- [Goal of the exercise] Report every line from the material that contains the word "picture".

** start of Data segment **

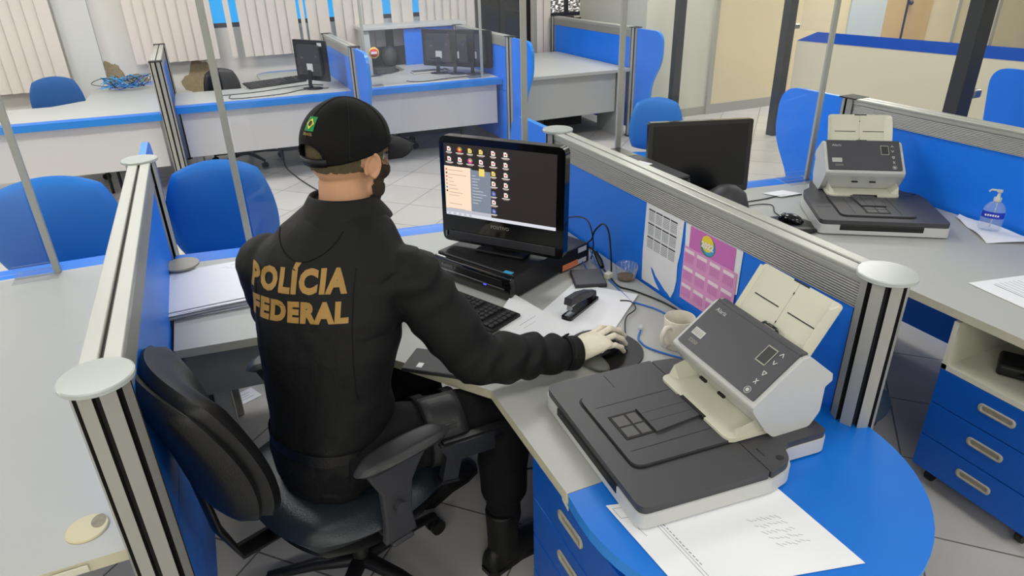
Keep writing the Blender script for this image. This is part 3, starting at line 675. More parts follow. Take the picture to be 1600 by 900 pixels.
def lit_monitor():
    bl, br = Vector((.742, 2.375)), Vector((1.062, 1.977)); d = (br - bl); W = d.length
    a = axes2(d); t = thing('computer_monitor', 'lit computer monitor with desktop icons, in front of the seated person', 'monitor', (bl.x, bl.y, DZ + .10), a)
    z0, z1 = .022, .432; n = -.0; tilt = R(-2)
    RM = Matrix.Rotation(tilt, 4, 'X'); T = RM
    pts = rpoly([(0, z0), (W, z0), (W, z1), (0, z1)], .028, 8)
    mb = MB(T); mb.slab([(x, -.0, z) for x, z in pts], .042, (0, -1, 0))
    mb.build('housing', 'black_gloss', t, bevel=.006, seg=3)
    mb = MB(T).bx(.03, W - .03, -.006, 0, z0 + .012, z0 + .045); mb.build('speaker_bar', 'dark_grey', t, bevel=.004)
    MB().bx(W * .3, W * .7, -.02, .10, .0, .012).bx(W * .42, W * .58, .012, .05, .0, .08).build('stand', 'black', t, bevel=.004)
    MB(T).tube([(.018, -.004, z0 + .02), (.018, -.004, z0 + .04)], .004, 8).build('hinge_pin', 'steel', t)
    # the screen: one part with its picture in several materials
    sx0, sx1, sz0, sz1 = .020, W - .030, z0 + .108, z1 - .026
    SW, SH = sx1 - sx0, sz1 - sz0
    mats = [emis('screen black', (40, 33, 32), 1), emis('menu cream', (255, 226, 198), 1.0), emis('menu blue grey', (128, 138, 152), 1.0), emis('taskbar', (222, 224, 232), 1.0),
            emis('icon white', (250, 244, 236), 1.0), emis('icon yellow', (240, 220, 110), 1.0), emis('icon green', (60, 190, 90), 1.0), emis('icon teal', (80, 190, 200), 1.0),
            emis('icon red', (220, 60, 70), 1.0), emis('icon magenta', (220, 60, 160), 1.0), emis('menu text', (190, 164, 150), 1.0), emis('menu text light', (208, 212, 220), 1.0), emis('icon blue', (90, 120, 200), 1.0), emis('menu light', (190, 190, 200), 1)]
    mb = MB(T); y = -.0015; lay = [0]
    def rect(u0, v0, u1, v1, m_, L=1):
        yy = y - .0002 * L; P = [(sx0 + SW * u0, yy, sz1 - SH * v1), (sx0 + SW * u1, yy, sz1 - SH * v1), (sx0 + SW * u1, yy, sz1 - SH * v0), (sx0 + SW * u0, yy, sz1 - SH * v0)]
        mb.add(P, [(0, 1, 2, 3)], m_)
    rect(0, 0, 1, 1, 0, 0); rect(0, .955, 1, 1, 3, 1)
    def label(u, v, wd):
        n = 3; rect(u - wd / 2, v, u + wd / 2, v + .010, 4, 1); rect(u - wd / 3, v + .016, u + wd / 3, v + .024, 10, 1)
    def doc(u, v, m_=4):
        mb2 = []; rect(u - .017, v - .03, u + .017, v + .03, m_, 1); rect(u - .008, v - .008, u + .008, v + .012, 8 if m_ == 4 else 10, 2); rect(u + .008, v - .03, u + .017, v - .015, 0, 2)
    cols = [.05, .15, .245, .345, .455, .565]; rows = [.075, .21, .345, .48, .615, .735, .86]
    grid = {(0, 0): 4, (0, 1): 8, (0, 2): 5, (0, 3): 5, (0, 4): 4, (0, 5): 4, (1, 0): 4, (1, 1): 4, (1, 2): 9, (1, 3): 4, (1, 4): 4, (1, 5): 4, (2, 0): 4, (2, 1): 6, (2, 2): 7, (2, 3): 2, (2, 4): 5, (2, 5): 4, (3, 4): 4, (3, 5): 4, (4, 4): 12, (4, 5): 4, (5, 4): 4, (6, 4): 12}
    for (r_, c_), m_ in grid.items():
        u, v = cols[c_] + (0 if c_ < 4 else 0), rows[r_]
        if (r_, c_) in ((0, 1), (1, 2)):
            n = 14; P = [(sx0 + SW * u + .0105 * math.cos(2 * PI * k / n), y - .0003, sz1 - SH * v + .0105 * math.sin(2 * PI * k / n)) for k in range(n)]
            mb.add(P, [tuple(range(n))[:]], m_); mb.add([(sx0 + SW * u + (p[0] - sx0 - SW * u) * .4, y - .0005, sz1 - SH * v + (p[2] - sz1 + SH * v) * .4) for p in P], [tuple(range(n))], 5)
            mb.add([P[0], P[1], P[2], P[3], P[4], P[5], (sx0 + SW * u, y - .0003, sz1 - SH * v)], [tuple(range(7))], 6)
        else: doc(u, v, m_)
        label(u, v + .043, .07 if (r_ + c_) % 2 else .055)
    rect(0, .31, .245, .955, 1, 4); rect(.245, .33, .43, .955, 2, 4); rect(.325, .30, .375, .40, 5, 5)
    for i, (v, wd) in enumerate([(.36, .14), (.42, .17), (.47, .04), (.52, .05), (.57, .07), (.62, .09), (.67, .13), (.71, .10), (.83, .12), (.90, .15)]): rect(.035, v, .035 + wd, v + .008, 10, 5)
    for i, m_ in enumerate((8, 0, 8, 10, 10, 12, 0)): rect(.012, .345 + i * .05, .026, .37 + i * .05, m_, 5)
    for i in range(10): rect(.26, .40 + i * .042, .26 + (.03, .07, .05, .05, .06, .10, .13, .09, .08, .05)[i], .408 + i * .042, 11, 5)
    rect(0, .905, .43, .955, 13, 5)
    for i, m_ in enumerate((12, 5, 8, 6, 12)): rect(.02 + i * .05, .962, .045 + i * .05, .99, 13, 5)
    mb.build('screen', mats, t)
    mb = MB(T); put_text(mb, 'POSITIVO', (W * .42, -.0015, z0 + .078), (1, 0, 0), (0, 0, 1), .018, width=.075); mb.build('brand_text', 'trimgrey', t)
lit_monitor()
def keyboard(lab, x, y, a, L=.44, D=.15, z=DZ, pale=False, tilt=0):
    t = thing('keyboard', lab, 'keyboard', (x, y, z), a)
    MB().bx(-L / 2, L / 2, -D / 2, D / 2, .002, .016).build('housing', 'white_pl' if pale else 'black', t, bevel=.005, seg=3)
    mb = MB()
    for r_ in range(6):
        for c_ in range(21):
            if c_ in (14, 18) and r_ < 6: continue
            mb.box((-L / 2 + .02 + c_ * (L - .04) / 20, D / 2 - .022 - r_ * (D - .04) / 5.0, .0195), (.0155, .0165, .008))
    mb.build('keys', 'grey' if pale else 'dark_grey', t, bevel=.0018, seg=1)
    return t
keyboard('black keyboard between the sleeve and the desktop computer', .672, 2.02, axes2((.443, -.896)))
keyboard('flat silver keyboard in front of the far three monitors', 2.28, 7.35, R(0), .42, .14, pale=True)
def back_monitor(lab, x, y, a, w_, h_, z=DZ + .11, ports=True, group=None, base=True, tilt=0, sticker=False):
    """screen seen from behind; local +y is where the screen looks, base at origin"""
    t = thing('computer_monitor', lab, 'monitor', (x, y, DZ), a, group); zz = z - DZ
    T = Matrix.Translation((0, 0, zz)) @ Matrix.Rotation(R(tilt), 4, 'X') @ Matrix.Translation((0, 0, -zz))
    pts = rpoly([(-w_ / 2, zz), (w_ / 2, zz), (w_ / 2, zz + h_), (-w_ / 2, zz + h_)], .012, 4)
    MB(T).slab([(x_, .020, z_) for x_, z_ in pts[::-1]], .024, (0, 1, 0)).build('housing', 'black', t, bevel=.004)
    pts2 = rpoly([(-w_ * .38, zz + .05), (w_ * .38, zz + .05), (w_ * .34, zz + h_ - .04), (-w_ * .34, zz + h_ - .04)], .03, 5)
    b = MB(T).slab([(x_, -.0038, z_) for x_, z_ in pts2[::-1]], .028, (0, 1, 0)).build('rear_cover', 'dark_grey', t, bevel=.012, seg=3)
    MB(T).bx(-w_ / 2 + .015, w_ / 2 - .015, .0195, .021, zz + .02, zz + h_ - .015).build('screen', 'black_gloss', t)
    if ports:
        MB(T).bx(-.03, .05, -.0335, -.031, zz + .09, zz + .16).build('rating_label', 'white_pl', t)
        MB(T).bx(-.10, -.07, -.0335, -.031, zz + .20, zz + .22).bx(.10, .12, -.0335, -.031, zz + .22, zz + .24).build('mark', 'grey', t)
        MB(T).bx(-w_ * .25, -.02, -.034, -.031, zz + .075, zz + .085).build('port_row', 'black_gloss', t)
    if sticker: MB(T).box((w_ * .34, -.0062, zz + h_ - .035), (.06, .002, .03)).build('sticker', 'white_pl', t)
    if base:
        MB().tube([(0, -.04, .01), (0, -.05, zz * .6), (0, -.03, zz + .10)], [(.03, .014), (.022, .012), (.028, .012)], 10).build('stand', 'black', t)
        MB().lathe([(0, 0), (.11, 0), (.11, .006), (.05, .014), (0, .016)], (0, -.02, 0), 28, sy=.75).build('base', 'black', t)
    return t
back_monitor('lone black monitor seen from behind on the far desk, white sticker in its corner', .98, 6.98, R(-57), .44, .37, sticker=True, z=DZ + .075)
for (x, y, s_) in ((2.36, 7.22, 'leftmost'), (2.51, 7.09, 'middle'), (2.66, 6.96, 'rightmost')):
    back_monitor('%s of the three dark grey monitors seen from behind on the far desk' % s_, x, y, R({'l': -54, 'm': -58, 'r': -60}[s_[0]]), .44, .37, group=None, z=DZ + .07)
# big black monitor at the right hand station, screen towards the camera right
def right_monitor():
    a = axes2((.383, -.128)); t = thing('computer_monitor', 'switched off black monitor beside the right hand desk scanner', 'monitor', (1.97, 2.40, DZ), a)
    z0, z1 = .11, .44; W = .46
    pts = rpoly([(-.22, z0), (.26, z0), (.26, z1), (-.22, z1)], .012, 4); T = Matrix.Rotation(R(-4), 4, 'X')
    MB(T).slab([(x, 0, z) for x, z in pts], .035, (0, -1, 0)).build('housing', 'black_gloss', t, bevel=.006)
    MB(T).bx(-.20, .24, -.0015, 0, z0 + .03, z1 - .02).build('screen', mat('dark switched off screen', (14, 16, 20), .25), t)
    MB().tube([(.02, .05, .01), (.02, .05, .2)], [(.03, .014), (.03, .014)], 10).build('stand', 'black', t)
    MB().lathe([(0, 0), (.11, 0), (.11, .006), (.05, .014), (0, .016)], (.02, .03, 0), 28, sy=.75).build('base', 'black', t)
right_monitor()
def right_case():
    t = thing('printer', 'black box shaped printer with a paper slip on top, just behind the near partition rail', 'printer', (1.605, 2.40, DZ))
    MB().bx(-.13, .13, -.27, .27, .004, .29).build('body', 'black', t, bevel=.012, seg=3)
    MB().bx(-.125, .125, -.265, .10, .2905, .303).build('lid', 'dark_grey', t, bevel=.005)
    MB().bx(-.125, .125, .105, .265, .2905, .300).build('feeder_cover', 'black_gloss', t, bevel=.005)
    MB().bx(.02, .09, -.275, -.268, .16, .24).build('control_panel', 'dark_grey', t, bevel=.002)
    MB().bx(-.10, .10, -.33, -.27, .05, .07).build('output_tray', 'black', t, bevel=.004)
    o = MB().box((1.63, 2.36, DZ + .3045), (.10, .07, .002), rz=.3).build('loose_paper', 'paper', None); tag(origin(o, (1.63, 2.36, DZ + .303)), 'small white paper slip on the black printer behind the rail', 'paper')
right_case()
o = MB().lathe([(0, 0), (.09, 0), (.12, .04), (.125, .11), (.10, .17), (.05, .20), (0, .208)], (1.985, 2.195, DZ), 24, sx=.85, sy=.75).build('speaker_cushion', 'dark_grey')
tag(origin(o, (1.985, 2.195, DZ)), 'rounded dark grey bulky pad on the desk just over the near rail', 'pad')
# black box behind the lit monitor, tablet, etc
def power_box():
    t = thing('power_box', 'small black box with orange and white labels behind the lit monitor', 'box', (1.19, 2.20, DZ), R(-70))
    MB().bx(-.06, .07, -.10, .07, .003, .085).build('case', 'black', t, bevel=.006)
    MB().bx(.0702, .0712, -.09, .0, .01, .035).build('orange_label', 'orange', t); MB().bx(.0702, .0712, .0, .05, .012, .032).build('white_label', 'white_pl', t)
    MB().bx(.0702, .0712, .0, .05, .06, .08).build('rating_label', 'white_pl', t)
power_box()
def pad():
    t = thing('external_drive', 'flat dark grey box lying beside the stapler, cables behind it', 'drive', (1.19, 2.01, DZ), R(-20))
    MB().bx(-.06, .06, -.07, .07, 0, .016).build('body', 'dark_grey', t, bevel=.003); MB().bx(-.055, .055, -.065, .065, .016, .0165).build('lid', 'grey', t)
pad()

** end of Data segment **

- [Final result]
Keep writing the Blender script for this image. This is part 3, starting at line 675. More parts follow. Take the picture to be 1600 by 900 pixels.
    # the screen: one part with its picture in several materials